Seventh, we have further erroneous compounding in Spinoza’s sixth proposition. Here Spinoza claims that “one substance cannot be produced by another substance.” This is essentially an alternative argument for proposition four. Of course, this notion is derived from propositions two and three. He considers that, as things which have nothing in common cannot cause one another (a notion shown false), all things have everything in common (an implication of proposition two in light of three, both of which, again, have been shown erroneous), and as substances are deemed different by their attributes, all substances must then cause only substances of identical attributes and thus can only cause the same substances—themselves. Yet, as two of the three notions on which this proposition rests have been refuted, so too has this proposition—it is false.

Proposition VII

Eighth, Spinoza notes that the sixth proposition implies that that which can only be caused by itself (in his view, all substance) must be of the essence of being in order to avoid the absurdity of preceding itself. Therefore he states that “existence belongs to the nature of substances.” Now, aside from this being observably false (recall to mind the example of rocks perishing, and how assuming otherwise assumes the conclusion), this proposition is an implication of a prior false proposition, and hence is a false implication.

Proposition VIII

Ninth, we have the implication of the seventh proposition, that, as Spinoza defines the infinite as that which is not constrained by the greater, and that there can be nothing greater if there is but one thing (one substance), then all things (which, as he ties to prove, are one thing) are necessarily infinite. But, as it has been shown prior that his notion that there is but one substance is patently false in a myriad of ways, this implication too is in error.

Proposition XII

Tenth, Spinoza’s twelfth proposition, that “no attribute of substance can be conceived from which it would follow that substance can be divided,” is reliant upon propositions five and six, that two or more substances can not have the same attribute, nor can one substance produce another—both of which have been shown erroneous; ergo: proposition twelve is erroneous.

Proposition XIV

Finally, we have the concluding proposition, which reads: besides God no substance can be granted or conceived. This conclusion, being the complete compounding of all the prior mentioned errors, is—obviously—itself false. Hence, pantheistic monism is false.
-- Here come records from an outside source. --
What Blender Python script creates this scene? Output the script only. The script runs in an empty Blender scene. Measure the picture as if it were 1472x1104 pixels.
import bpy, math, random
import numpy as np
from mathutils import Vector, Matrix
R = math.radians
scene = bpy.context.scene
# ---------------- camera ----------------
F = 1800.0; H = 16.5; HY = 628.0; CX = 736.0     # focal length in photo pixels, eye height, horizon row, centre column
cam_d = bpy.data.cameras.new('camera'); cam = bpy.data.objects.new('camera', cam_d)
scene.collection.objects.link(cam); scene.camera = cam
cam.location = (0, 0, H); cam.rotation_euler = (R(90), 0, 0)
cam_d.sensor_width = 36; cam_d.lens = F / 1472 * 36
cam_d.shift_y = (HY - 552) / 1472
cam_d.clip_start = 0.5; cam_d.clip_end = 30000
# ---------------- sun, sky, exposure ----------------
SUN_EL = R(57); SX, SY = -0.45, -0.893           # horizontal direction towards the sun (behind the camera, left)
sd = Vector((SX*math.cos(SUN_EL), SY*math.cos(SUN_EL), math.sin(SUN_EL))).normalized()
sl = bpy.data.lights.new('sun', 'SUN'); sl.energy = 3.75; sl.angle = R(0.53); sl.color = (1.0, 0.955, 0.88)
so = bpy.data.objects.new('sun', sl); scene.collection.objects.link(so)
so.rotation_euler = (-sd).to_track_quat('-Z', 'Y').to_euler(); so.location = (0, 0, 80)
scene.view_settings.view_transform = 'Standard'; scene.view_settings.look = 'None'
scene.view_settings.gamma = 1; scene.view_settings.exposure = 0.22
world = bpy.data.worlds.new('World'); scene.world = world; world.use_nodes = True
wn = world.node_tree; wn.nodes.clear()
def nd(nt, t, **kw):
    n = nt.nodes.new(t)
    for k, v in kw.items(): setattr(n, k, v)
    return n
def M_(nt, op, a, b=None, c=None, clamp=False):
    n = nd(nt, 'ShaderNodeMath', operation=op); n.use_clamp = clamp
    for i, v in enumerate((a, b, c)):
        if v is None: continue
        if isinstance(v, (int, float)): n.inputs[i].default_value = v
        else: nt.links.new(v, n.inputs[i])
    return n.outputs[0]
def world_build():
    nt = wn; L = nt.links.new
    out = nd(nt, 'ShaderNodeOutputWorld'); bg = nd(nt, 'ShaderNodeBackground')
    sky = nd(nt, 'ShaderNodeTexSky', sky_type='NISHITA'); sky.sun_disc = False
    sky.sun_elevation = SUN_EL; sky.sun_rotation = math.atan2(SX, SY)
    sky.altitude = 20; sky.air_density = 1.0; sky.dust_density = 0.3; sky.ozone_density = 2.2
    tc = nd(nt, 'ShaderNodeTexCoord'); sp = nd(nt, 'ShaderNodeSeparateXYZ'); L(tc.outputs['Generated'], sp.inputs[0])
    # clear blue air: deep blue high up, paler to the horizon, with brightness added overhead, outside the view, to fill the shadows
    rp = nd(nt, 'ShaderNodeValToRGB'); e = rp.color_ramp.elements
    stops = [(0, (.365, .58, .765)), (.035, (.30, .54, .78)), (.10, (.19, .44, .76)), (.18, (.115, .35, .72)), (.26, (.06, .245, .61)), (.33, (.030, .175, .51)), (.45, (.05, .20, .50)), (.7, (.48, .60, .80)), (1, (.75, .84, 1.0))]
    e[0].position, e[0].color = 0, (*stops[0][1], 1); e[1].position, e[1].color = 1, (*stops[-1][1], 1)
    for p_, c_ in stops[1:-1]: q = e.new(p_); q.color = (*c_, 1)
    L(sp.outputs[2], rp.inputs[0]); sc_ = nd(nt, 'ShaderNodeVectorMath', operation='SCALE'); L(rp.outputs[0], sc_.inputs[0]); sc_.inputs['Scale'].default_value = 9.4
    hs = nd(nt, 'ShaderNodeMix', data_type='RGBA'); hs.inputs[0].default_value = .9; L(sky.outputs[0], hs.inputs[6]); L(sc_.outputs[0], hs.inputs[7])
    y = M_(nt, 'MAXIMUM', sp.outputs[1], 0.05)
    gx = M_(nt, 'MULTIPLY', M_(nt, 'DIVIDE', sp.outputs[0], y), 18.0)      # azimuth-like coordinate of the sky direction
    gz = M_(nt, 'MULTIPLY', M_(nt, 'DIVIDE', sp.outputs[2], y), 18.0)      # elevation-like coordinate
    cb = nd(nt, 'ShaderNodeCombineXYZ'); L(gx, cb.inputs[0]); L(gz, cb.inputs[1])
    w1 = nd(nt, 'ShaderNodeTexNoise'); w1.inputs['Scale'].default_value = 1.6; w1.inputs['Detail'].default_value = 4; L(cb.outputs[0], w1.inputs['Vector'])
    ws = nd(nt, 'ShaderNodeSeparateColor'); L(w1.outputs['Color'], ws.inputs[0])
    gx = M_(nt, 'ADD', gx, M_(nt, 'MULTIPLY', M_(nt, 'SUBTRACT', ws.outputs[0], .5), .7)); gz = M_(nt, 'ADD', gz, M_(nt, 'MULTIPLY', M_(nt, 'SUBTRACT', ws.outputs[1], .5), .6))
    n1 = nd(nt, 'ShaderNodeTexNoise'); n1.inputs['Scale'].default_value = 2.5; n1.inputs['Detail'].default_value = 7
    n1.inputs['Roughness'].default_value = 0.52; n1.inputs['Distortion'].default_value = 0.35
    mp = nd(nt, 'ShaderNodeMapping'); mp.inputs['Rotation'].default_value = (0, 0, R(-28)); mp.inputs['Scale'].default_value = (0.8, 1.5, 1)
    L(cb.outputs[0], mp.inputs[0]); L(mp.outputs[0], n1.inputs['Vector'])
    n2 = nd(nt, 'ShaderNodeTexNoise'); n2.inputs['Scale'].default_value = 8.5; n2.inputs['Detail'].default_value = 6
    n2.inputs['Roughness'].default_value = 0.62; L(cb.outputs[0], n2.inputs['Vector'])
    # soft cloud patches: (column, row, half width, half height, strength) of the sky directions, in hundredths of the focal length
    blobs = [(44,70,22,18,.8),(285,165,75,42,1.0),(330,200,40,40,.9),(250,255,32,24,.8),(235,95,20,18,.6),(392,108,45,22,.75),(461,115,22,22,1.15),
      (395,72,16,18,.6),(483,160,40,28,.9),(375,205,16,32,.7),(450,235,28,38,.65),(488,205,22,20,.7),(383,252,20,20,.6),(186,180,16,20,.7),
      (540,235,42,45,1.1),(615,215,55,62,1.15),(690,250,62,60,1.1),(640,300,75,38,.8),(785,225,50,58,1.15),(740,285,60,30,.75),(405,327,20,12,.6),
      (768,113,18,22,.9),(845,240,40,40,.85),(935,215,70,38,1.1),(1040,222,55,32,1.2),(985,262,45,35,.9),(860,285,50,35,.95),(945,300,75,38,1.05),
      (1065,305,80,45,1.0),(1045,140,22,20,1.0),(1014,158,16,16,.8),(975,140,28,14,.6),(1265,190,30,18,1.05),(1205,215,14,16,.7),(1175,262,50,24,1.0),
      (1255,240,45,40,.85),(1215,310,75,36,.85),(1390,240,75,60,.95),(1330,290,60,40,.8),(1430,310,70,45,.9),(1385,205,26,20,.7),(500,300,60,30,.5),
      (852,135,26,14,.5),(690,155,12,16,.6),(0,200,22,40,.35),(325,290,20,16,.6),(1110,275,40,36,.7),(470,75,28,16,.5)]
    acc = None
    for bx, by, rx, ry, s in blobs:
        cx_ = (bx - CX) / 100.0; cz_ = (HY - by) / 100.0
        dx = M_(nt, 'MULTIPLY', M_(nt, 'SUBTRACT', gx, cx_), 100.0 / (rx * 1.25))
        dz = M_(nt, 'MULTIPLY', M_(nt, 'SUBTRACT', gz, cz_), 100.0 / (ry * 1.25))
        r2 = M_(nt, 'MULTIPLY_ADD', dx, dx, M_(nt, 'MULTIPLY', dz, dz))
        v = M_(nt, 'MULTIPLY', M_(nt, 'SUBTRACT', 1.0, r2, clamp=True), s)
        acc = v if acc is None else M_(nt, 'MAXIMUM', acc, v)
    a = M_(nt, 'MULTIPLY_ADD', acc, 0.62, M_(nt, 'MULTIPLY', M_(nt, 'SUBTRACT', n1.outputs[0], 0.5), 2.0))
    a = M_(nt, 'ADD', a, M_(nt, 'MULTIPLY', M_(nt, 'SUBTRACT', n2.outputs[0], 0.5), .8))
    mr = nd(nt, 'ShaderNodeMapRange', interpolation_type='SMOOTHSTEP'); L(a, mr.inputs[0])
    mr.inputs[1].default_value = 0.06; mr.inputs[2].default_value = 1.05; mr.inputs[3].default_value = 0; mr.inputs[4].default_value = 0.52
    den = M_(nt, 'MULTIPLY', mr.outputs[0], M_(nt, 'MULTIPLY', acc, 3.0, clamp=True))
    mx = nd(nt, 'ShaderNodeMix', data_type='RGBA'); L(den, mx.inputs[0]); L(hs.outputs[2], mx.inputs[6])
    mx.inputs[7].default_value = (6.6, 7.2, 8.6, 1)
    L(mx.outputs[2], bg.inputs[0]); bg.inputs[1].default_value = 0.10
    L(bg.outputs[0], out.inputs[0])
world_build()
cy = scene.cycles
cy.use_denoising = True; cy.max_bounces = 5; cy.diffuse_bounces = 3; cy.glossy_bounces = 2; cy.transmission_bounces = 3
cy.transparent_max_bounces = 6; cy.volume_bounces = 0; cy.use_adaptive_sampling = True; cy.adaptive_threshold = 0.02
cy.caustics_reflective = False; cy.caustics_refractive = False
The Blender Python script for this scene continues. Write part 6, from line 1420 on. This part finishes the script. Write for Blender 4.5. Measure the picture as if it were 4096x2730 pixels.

Spinoza’s Argument Summarized by the Stanford Encyclopedia of Philosophy

Spinoza’s Text

Aquinas’ Quinque Viae


3 thoughts on “10 Problems with Spinoza’s God

  1. I always liked spinoza for opening up the discussion on certain points that I think weren’t as well formulated as when he got on the scene.

    However I still say I am a fan of the reformed theologians of late (karl barth) and the church fathers.

    They get at something mysterious and amazing in their writings but I have to say I’ve also spent a lot more time appreciating them than I have spinoza haha maybe I should give him a fair shake.


  2. His is such a slippery argument – unless you go looking for problems, you’re liable to reach the end and be in shock of what seems to have been proven. Definition III also seems problematic to me. It departs from the simpler Aristotelian definition (“that which is not said of another”) and does not allow for one to think of substance except in terms of human perception (which fits right into the idealist paradigm). There could be many senses in which a thing is said to be “in itself,” but not so many which a thing could “not be said of another.” Perhaps this kills the root, and excludes from the outset any kind of participatory metaphysics which could have brought the critical distinctions and qualifications that would have saved the day. Thoughts?


    1. I agree that definition III does seem a bit nonsensical and inexact, at least in its first half. This is why when considering his argument I was more forgiving in how I considered it, and focused more on his second part of definition III (“that of which a conception can be formed independently of any other conception.”), because, while it still causes the problem of not allowing for one to think of substance excepting in terms of human perception, it’s at least in this way understandable.